Mnuchin acknowledged the rebound in the economy and at YRC has been “fortunate.”
YRC’s ties to the White House
Bharat Ramamurti, an attorney tasked with serving on the commission, asked Mnuchin if he had been contacted by President Trump’s senior adviser and son-in-law, Jared Kushner, regarding the YRC loan. He asserted Kushner has “close ties” to Apollo Global Management (NYSE: APO), which provided YRC with a $600 million term loan in September.
Mnuchin said no one from Kushner’s staff had reached out to him. Mnuchin acknowledged the loan was risky but that it was not a bailout of private equity. He said Treasury was tasked with moving very fast in uncertain and tough times and that many lawmakers spoke up on YRC’s behalf, noting a loan to the company would save many union jobs.

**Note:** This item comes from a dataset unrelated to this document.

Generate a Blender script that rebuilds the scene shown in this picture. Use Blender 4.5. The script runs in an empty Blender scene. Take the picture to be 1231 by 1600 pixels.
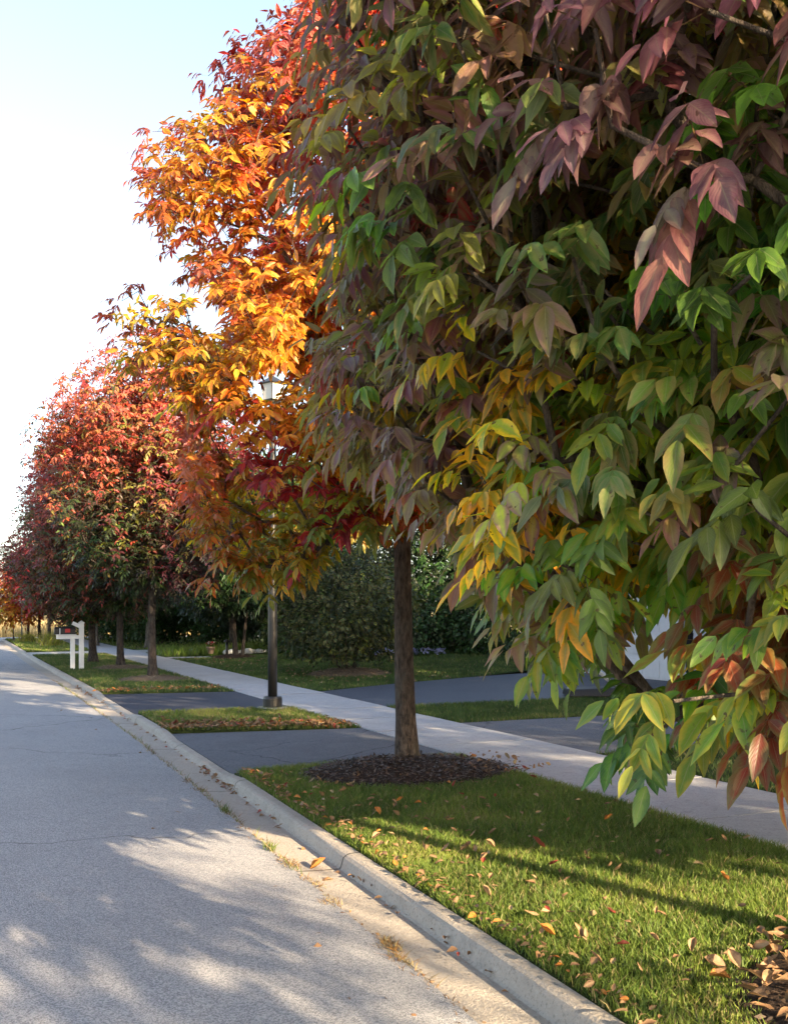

Ramamurti asked Mnuchin if anyone from the White House had contacted him regarding the loan. Mnuchin said he would turn over any correspondence with the White House to the commission.
YRC CEO Darren Hawkins was named to the president’s Great American Economic Revival task force in April and former YRC Chairman and CEO Bill Zollars was appointed by the president and confirmed by the Senate to the U.S. Postal Service board of governors in June.
Hindsight on the loan program and next steps
Asked what he would have done differently, Mnuchin said, “I would use the same criteria” all over again. He said he could have made up to $5 trillion in loans in total, but believes Treasury’s underwriting decisions were prudent and saved many jobs. He acknowledged many complaints around the handling of the distribution, with some saying he took on too much risk for loss and others saying he didn’t take on enough.
Mnuchin said he would advise the next Treasury secretary to sell the YRC loan and liquidate the equity position. He sees a “significant profit” to taxpayers in doing so. He also said Treasury doesn’t want to be in the long-term business of making these types of loans.
Mnuchin advised the Pentagon to look at all its vendors and spread the risk over multiple vendors when possible.
The office of the director of National Intelligence responded that it would not attend Thursday’s hearing. However, it told the commission that it hasn’t designated any company critical to national security and didn’t give any input in the Defense Department’s designations.